Abstract
ABSTRACT Across the circumpolar north, the degradation of permafrost has resulted in an increase in the extent of thermokarst landforms. Within thermally disturbed ecosystems, climatically driven changes to hydrology and temperature regimes have the potential to modify nutrient cycling processes. To assess the impacts of changing moisture and thermal conditions on the mineralization of nutrients in the Hudson Bay Lowlands, subarctic Canada, soil cores were extracted along gradients of moisture and topographic position (peat plateaus, sedge lawns, channel fens, and thermokarst collapse scars).

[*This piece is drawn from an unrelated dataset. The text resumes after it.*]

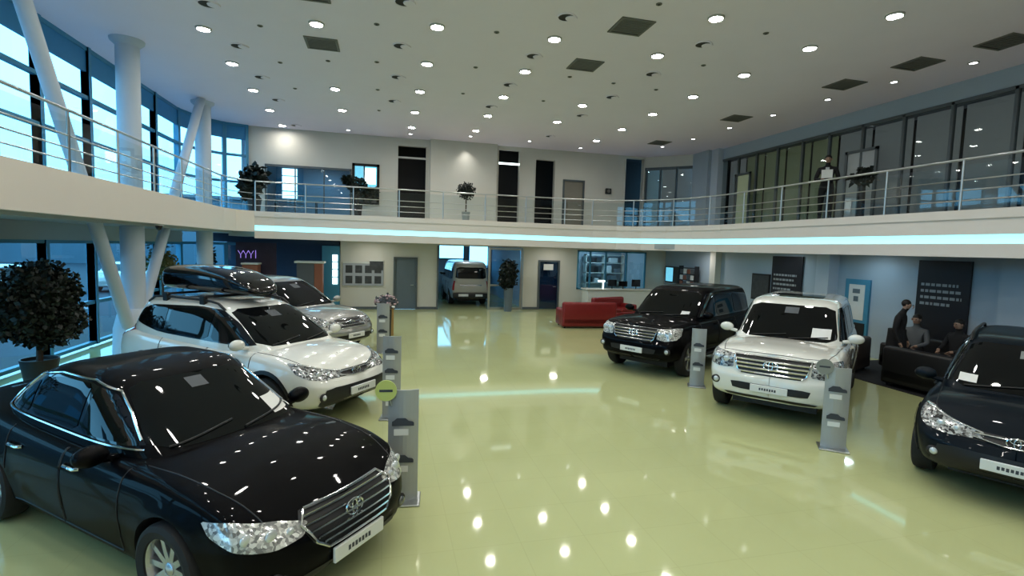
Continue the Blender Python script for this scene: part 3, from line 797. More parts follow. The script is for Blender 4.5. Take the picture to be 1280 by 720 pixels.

Soil subsamples were then subjected to a factorial design of temperature (4°C, 12°C, and 20°C) and moisture treatments (saturated, field moist, and air dried) in oxic conditions for three weeks. Nitrogen transformation rates were highly variable across landscape units (ranging from −1 to 96 μg N-NO3 − and from −53 to 73 μg N-NH4 + g−1 dry soil for the incubation period). Shoreline collapse scar material showed the greatest potential for nitrification, with rates two orders of magnitude higher than other landscape positions, under warm (20°C) and saturated conditions. This work shows the potential of increased plant-available nitrate for rapid vegetative colonization of thermokarst collapse scars, and provides novel insight into nutrient cycling processes in permafrost peatland landscapes.
Highlights
Many northern cold-region landscapes are favorable environments for the accumulation of peat (Kuhry and Turunen 2006), where the decomposition rate of organic matter is retarded by low mean annual soil temperatures and prolonged anoxia due to a perched water table overlying relatively impermeable permafrost (Woo 2012)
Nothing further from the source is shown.